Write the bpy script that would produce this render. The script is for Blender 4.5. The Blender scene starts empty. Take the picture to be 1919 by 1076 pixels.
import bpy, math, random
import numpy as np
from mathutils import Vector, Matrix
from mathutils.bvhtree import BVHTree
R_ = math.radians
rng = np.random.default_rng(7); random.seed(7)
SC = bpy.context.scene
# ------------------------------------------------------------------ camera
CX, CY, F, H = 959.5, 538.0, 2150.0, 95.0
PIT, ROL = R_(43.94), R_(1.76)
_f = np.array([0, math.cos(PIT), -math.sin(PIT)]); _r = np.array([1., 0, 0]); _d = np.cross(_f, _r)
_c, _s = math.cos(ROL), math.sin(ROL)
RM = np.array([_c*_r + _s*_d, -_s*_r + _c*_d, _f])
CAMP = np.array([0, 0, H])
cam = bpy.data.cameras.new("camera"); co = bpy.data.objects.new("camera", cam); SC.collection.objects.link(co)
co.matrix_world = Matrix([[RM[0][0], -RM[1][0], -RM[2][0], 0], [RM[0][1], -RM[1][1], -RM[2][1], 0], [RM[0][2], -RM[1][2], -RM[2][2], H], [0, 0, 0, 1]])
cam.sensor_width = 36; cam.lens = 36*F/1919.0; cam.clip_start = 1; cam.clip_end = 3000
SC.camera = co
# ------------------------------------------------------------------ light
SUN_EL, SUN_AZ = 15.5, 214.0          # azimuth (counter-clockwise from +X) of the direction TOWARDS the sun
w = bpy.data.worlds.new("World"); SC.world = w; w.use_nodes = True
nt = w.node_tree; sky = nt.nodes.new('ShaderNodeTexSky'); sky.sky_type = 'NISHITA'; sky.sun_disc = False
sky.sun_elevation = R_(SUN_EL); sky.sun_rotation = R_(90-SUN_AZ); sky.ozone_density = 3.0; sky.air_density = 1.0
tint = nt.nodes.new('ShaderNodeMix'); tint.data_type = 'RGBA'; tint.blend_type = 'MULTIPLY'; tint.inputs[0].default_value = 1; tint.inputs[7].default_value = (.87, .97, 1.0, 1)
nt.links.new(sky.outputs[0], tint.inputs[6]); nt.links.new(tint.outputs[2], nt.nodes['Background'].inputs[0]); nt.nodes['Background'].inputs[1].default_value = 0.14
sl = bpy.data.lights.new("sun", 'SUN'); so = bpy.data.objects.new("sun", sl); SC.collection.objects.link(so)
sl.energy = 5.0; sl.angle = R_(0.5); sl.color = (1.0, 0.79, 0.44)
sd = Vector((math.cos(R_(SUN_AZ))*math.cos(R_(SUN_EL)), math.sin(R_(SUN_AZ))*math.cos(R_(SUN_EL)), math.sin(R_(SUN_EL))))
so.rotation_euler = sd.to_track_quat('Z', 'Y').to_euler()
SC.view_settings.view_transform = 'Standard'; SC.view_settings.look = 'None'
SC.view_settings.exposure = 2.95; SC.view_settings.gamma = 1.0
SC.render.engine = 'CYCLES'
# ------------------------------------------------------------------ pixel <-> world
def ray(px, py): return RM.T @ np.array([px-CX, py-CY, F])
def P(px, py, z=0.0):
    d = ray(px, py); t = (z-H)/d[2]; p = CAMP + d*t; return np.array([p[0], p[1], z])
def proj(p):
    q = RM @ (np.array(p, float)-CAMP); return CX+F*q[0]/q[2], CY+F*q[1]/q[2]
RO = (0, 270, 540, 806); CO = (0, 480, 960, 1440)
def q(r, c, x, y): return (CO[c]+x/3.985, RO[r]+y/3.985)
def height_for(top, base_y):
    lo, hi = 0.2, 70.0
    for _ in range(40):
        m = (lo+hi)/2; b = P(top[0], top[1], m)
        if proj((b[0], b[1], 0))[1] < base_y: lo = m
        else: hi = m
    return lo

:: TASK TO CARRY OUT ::
Copy out each line exactly.

:: RESULT OF THE TASK ::
Write the bpy script that would produce this render. The script is for Blender 4.5. The Blender scene starts empty. Take the picture to be 1919 by 1076 pixels.
import bpy, math, random
import numpy as np
from mathutils import Vector, Matrix
from mathutils.bvhtree import BVHTree
R_ = math.radians
rng = np.random.default_rng(7); random.seed(7)
SC = bpy.context.scene
# ------------------------------------------------------------------ camera
CX, CY, F, H = 959.5, 538.0, 2150.0, 95.0
PIT, ROL = R_(43.94), R_(1.76)
_f = np.array([0, math.cos(PIT), -math.sin(PIT)]); _r = np.array([1., 0, 0]); _d = np.cross(_f, _r)
_c, _s = math.cos(ROL), math.sin(ROL)
RM = np.array([_c*_r + _s*_d, -_s*_r + _c*_d, _f])
CAMP = np.array([0, 0, H])
cam = bpy.data.cameras.new("camera"); co = bpy.data.objects.new("camera", cam); SC.collection.objects.link(co)
co.matrix_world = Matrix([[RM[0][0], -RM[1][0], -RM[2][0], 0], [RM[0][1], -RM[1][1], -RM[2][1], 0], [RM[0][2], -RM[1][2], -RM[2][2], H], [0, 0, 0, 1]])
cam.sensor_width = 36; cam.lens = 36*F/1919.0; cam.clip_start = 1; cam.clip_end = 3000
SC.camera = co
# ------------------------------------------------------------------ light
SUN_EL, SUN_AZ = 15.5, 214.0          # azimuth (counter-clockwise from +X) of the direction TOWARDS the sun
w = bpy.data.worlds.new("World"); SC.world = w; w.use_nodes = True
nt = w.node_tree; sky = nt.nodes.new('ShaderNodeTexSky'); sky.sky_type = 'NISHITA'; sky.sun_disc = False
sky.sun_elevation = R_(SUN_EL); sky.sun_rotation = R_(90-SUN_AZ); sky.ozone_density = 3.0; sky.air_density = 1.0
tint = nt.nodes.new('ShaderNodeMix'); tint.data_type = 'RGBA'; tint.blend_type = 'MULTIPLY'; tint.inputs[0].default_value = 1; tint.inputs[7].default_value = (.87, .97, 1.0, 1)
nt.links.new(sky.outputs[0], tint.inputs[6]); nt.links.new(tint.outputs[2], nt.nodes['Background'].inputs[0]); nt.nodes['Background'].inputs[1].default_value = 0.14
sl = bpy.data.lights.new("sun", 'SUN'); so = bpy.data.objects.new("sun", sl); SC.collection.objects.link(so)
sl.energy = 5.0; sl.angle = R_(0.5); sl.color = (1.0, 0.79, 0.44)
sd = Vector((math.cos(R_(SUN_AZ))*math.cos(R_(SUN_EL)), math.sin(R_(SUN_AZ))*math.cos(R_(SUN_EL)), math.sin(R_(SUN_EL))))
so.rotation_euler = sd.to_track_quat('Z', 'Y').to_euler()
SC.view_settings.view_transform = 'Standard'; SC.view_settings.look = 'None'
SC.view_settings.exposure = 2.95; SC.view_settings.gamma = 1.0
SC.render.engine = 'CYCLES'
# ------------------------------------------------------------------ pixel <-> world
def ray(px, py): return RM.T @ np.array([px-CX, py-CY, F])
def P(px, py, z=0.0):
    d = ray(px, py); t = (z-H)/d[2]; p = CAMP + d*t; return np.array([p[0], p[1], z])
def proj(p):
    q = RM @ (np.array(p, float)-CAMP); return CX+F*q[0]/q[2], CY+F*q[1]/q[2]
RO = (0, 270, 540, 806); CO = (0, 480, 960, 1440)
def q(r, c, x, y): return (CO[c]+x/3.985, RO[r]+y/3.985)
def height_for(top, base_y):
    lo, hi = 0.2, 70.0
    for _ in range(40):
        m = (lo+hi)/2; b = P(top[0], top[1], m)
        if proj((b[0], b[1], 0))[1] < base_y: lo = m
        else: hi = m
    return lo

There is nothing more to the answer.